→ **To do**
Without further comment, state how many lines in the listing below contain the word "script".

→ **Data listing**
## START

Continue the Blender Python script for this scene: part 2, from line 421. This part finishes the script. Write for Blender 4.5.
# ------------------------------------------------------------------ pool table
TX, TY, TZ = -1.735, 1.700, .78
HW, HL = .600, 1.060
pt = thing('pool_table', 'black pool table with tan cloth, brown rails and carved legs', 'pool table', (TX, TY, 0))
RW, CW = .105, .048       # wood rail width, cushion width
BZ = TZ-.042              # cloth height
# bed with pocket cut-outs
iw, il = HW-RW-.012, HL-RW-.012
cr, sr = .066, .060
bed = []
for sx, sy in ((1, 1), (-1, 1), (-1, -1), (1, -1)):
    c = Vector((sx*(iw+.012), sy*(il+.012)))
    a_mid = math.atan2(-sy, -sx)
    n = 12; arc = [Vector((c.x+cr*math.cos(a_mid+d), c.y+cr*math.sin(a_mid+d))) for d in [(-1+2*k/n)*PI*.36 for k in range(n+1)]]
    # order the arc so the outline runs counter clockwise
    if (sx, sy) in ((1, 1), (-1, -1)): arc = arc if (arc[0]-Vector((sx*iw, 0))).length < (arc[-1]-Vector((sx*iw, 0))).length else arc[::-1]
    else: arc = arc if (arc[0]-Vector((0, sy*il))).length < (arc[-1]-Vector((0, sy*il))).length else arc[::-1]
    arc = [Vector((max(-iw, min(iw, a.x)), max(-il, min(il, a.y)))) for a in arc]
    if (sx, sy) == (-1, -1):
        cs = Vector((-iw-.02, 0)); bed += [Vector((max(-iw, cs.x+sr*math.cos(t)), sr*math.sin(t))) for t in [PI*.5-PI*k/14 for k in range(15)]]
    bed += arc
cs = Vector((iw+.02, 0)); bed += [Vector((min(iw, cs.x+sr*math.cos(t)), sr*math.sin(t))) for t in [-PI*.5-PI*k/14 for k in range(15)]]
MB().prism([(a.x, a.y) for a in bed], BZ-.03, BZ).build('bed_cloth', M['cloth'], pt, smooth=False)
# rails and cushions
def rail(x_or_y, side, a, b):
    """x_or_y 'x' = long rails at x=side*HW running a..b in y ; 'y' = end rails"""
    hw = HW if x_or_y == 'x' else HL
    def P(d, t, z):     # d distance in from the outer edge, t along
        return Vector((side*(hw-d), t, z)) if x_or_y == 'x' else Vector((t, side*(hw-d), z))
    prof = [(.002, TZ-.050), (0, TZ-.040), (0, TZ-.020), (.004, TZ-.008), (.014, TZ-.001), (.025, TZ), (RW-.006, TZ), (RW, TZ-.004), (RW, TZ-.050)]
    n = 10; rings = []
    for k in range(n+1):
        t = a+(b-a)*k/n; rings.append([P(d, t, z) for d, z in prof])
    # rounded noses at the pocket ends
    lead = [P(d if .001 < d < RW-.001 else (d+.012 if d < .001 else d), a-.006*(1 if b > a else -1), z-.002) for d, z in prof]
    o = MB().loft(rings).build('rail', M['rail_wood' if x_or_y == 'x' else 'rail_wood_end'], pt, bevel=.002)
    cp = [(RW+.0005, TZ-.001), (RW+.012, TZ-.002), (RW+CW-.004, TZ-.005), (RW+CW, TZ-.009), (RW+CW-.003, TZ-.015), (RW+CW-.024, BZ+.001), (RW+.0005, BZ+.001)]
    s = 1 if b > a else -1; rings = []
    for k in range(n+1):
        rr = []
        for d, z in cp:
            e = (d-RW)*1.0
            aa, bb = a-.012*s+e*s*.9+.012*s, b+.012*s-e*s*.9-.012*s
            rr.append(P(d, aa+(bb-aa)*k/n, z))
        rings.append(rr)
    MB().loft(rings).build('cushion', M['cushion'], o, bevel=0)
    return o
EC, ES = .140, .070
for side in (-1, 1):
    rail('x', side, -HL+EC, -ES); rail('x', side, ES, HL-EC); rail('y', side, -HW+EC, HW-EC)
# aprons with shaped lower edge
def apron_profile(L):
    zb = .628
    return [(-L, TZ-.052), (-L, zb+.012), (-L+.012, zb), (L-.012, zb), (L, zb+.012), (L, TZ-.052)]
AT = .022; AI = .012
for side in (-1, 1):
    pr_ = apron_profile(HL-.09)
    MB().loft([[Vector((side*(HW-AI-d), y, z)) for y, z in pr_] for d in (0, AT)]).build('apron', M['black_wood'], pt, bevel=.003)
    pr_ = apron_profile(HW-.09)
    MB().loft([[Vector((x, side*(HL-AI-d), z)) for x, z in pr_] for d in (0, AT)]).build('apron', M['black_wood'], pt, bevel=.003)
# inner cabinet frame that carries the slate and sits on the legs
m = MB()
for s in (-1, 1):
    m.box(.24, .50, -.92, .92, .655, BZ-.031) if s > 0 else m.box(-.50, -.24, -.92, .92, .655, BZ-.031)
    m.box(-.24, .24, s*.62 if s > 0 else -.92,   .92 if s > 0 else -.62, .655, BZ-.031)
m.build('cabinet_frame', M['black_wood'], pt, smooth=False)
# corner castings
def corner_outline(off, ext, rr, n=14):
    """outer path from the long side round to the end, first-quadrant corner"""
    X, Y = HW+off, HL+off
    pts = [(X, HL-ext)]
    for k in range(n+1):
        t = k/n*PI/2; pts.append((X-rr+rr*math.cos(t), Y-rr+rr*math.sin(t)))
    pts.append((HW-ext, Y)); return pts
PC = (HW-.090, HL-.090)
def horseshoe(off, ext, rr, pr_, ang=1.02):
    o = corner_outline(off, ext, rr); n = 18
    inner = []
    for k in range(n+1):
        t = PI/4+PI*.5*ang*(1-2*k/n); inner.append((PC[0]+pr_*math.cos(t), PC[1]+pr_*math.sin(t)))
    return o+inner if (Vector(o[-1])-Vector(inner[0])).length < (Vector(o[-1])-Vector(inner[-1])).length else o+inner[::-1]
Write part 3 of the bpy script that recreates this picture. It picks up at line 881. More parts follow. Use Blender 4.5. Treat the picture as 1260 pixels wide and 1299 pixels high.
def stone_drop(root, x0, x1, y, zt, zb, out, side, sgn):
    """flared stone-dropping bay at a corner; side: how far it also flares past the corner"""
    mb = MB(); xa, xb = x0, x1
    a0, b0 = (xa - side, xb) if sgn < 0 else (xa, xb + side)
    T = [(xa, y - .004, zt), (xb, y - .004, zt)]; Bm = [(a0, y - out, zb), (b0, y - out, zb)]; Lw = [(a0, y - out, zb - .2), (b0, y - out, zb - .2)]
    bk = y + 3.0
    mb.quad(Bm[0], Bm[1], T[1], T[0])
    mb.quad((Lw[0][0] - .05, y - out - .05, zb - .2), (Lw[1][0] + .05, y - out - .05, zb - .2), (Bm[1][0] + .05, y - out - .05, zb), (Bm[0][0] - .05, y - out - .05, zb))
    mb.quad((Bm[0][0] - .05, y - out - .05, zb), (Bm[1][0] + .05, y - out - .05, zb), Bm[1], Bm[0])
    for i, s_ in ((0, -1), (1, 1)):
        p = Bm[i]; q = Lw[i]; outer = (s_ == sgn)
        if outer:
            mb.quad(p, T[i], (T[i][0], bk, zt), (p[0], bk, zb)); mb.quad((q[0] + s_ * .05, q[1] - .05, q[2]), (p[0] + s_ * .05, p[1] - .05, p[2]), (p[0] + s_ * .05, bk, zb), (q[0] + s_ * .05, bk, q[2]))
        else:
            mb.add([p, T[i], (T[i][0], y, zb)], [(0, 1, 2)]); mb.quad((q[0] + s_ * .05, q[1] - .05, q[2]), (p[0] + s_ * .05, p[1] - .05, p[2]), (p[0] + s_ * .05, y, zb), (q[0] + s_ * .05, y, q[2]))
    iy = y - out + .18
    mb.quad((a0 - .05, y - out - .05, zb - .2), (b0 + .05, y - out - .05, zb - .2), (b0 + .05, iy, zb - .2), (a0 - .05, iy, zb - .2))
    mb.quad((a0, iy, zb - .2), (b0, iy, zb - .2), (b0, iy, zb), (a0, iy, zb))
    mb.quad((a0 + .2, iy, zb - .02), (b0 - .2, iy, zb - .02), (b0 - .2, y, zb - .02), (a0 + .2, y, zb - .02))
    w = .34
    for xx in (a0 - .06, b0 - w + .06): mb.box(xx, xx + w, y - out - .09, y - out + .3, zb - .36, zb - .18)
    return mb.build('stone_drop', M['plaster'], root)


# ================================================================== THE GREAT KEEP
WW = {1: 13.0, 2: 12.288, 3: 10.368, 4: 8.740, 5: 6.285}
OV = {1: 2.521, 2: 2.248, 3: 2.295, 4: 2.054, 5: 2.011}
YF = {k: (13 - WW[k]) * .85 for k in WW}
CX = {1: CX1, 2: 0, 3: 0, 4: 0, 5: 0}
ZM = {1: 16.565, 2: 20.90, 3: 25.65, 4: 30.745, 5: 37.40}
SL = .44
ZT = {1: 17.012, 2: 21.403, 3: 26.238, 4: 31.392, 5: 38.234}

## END

→ **The reply**
2